Delivery man
While you are correct in your statement of the minute area of information, the fact stays the same. The vast majority of all injuries/accidents happen to those drivers that have been there less than 5 years. In our center, they make up 55% of total drivers. And account for 87% of all injuries, and 91% of all accidents. While I realize 112 drivers are a small sample, the numbers have remained the same over the last three years.
Of this bunch, most are productive and honest drivers. There is one that likes to play games with stops. Have seen him take lunch for at least an hour, and every 4-6 minutes hit pre-record, stop complete. He does this for the whole hour he is sitting there. Or since he has a lawn service on the side, he mows lawns during lunch, while showing he is delivering. Then when he gets back to the building he take an hour and ten. He is one of the golden boys that produce so they leave him alone, both on production and on injuries/accidents.
We also have other drivers that run scratch, that take their lunch, hustle all day and give the company their monies worth. Management is in their case all the time. And we are not on the bonus system, as management was very uneven as to what a stop is from driver to driver.
But I digress. On Christmas Eve I watched, in horror, a "runner" make 5 or 6 deliveries. The whole time he NEVER used his seat belt, pulled into driveways instead of backing (one had a 10 foot wooden privacy fence right beside the driveway that went all the way to the sidewalk, he had to back all the way out before he could even see what was comming from his blind side). I counted over 10 major safety violations that could have caused and accident. He never closed the bulkhead, jumped out of the package car, ran to the stop,and ran back and jumped into the car.
Pure and simple he is an accident/injury just waiting for a place to happen. He also goes through his truck hours before start time. All this points to not being trained in the proper methods and lack of safety training. Or he has totally disregared all training given to up his production and get in early. All this with managements blessing. Kinda funny but many in his delivery unit have the same manager that trained them, and also have the same problems. And their unit accounts for 89% of all injuries and 82% of accidents. At one time it was 100% for both. My 21 driver unit has 13 of the top 15 in center delivery seniority, and the injuries and accidents are negligable.

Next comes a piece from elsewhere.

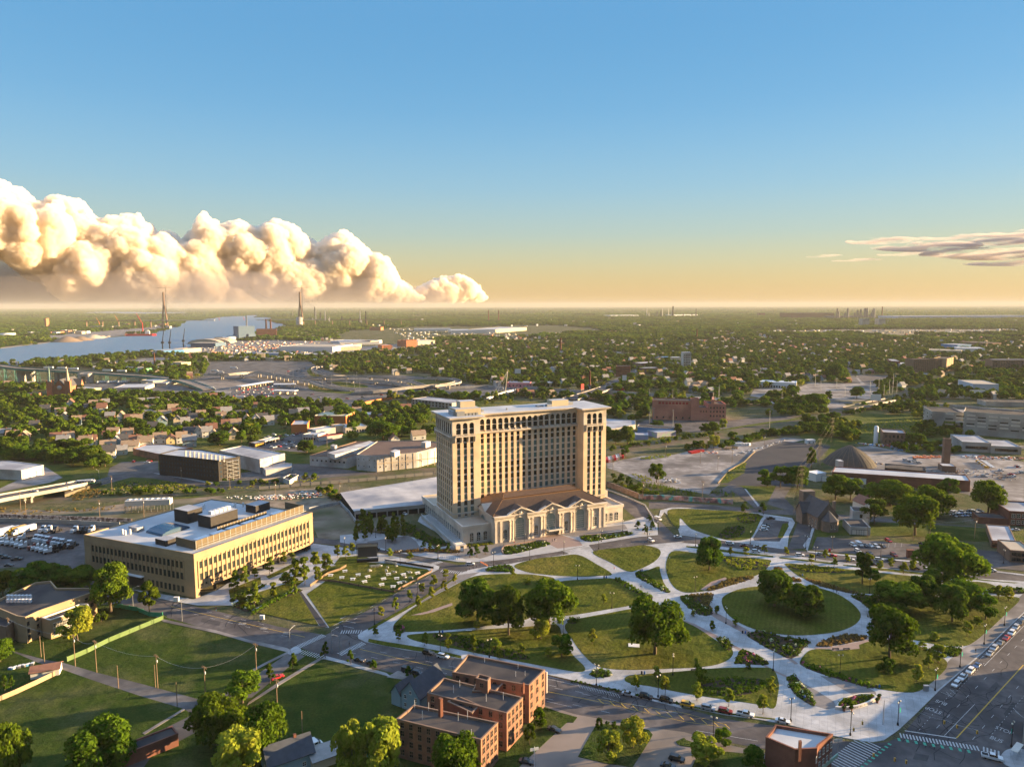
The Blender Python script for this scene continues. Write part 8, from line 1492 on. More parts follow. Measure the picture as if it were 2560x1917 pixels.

And their production is not one bit better than ours.
The sample is small, but I think (and the corp. numbers on safety support)that many of the "runners" are doing their jobs very unsafely and therefor need to be targeted to improve the safety performance. That is what we have done over the last 2 1/2 years and it seems to be working(I thought till I saw the guy in the 700 Christmas Eve). It seems we still have a lot of room for improvement.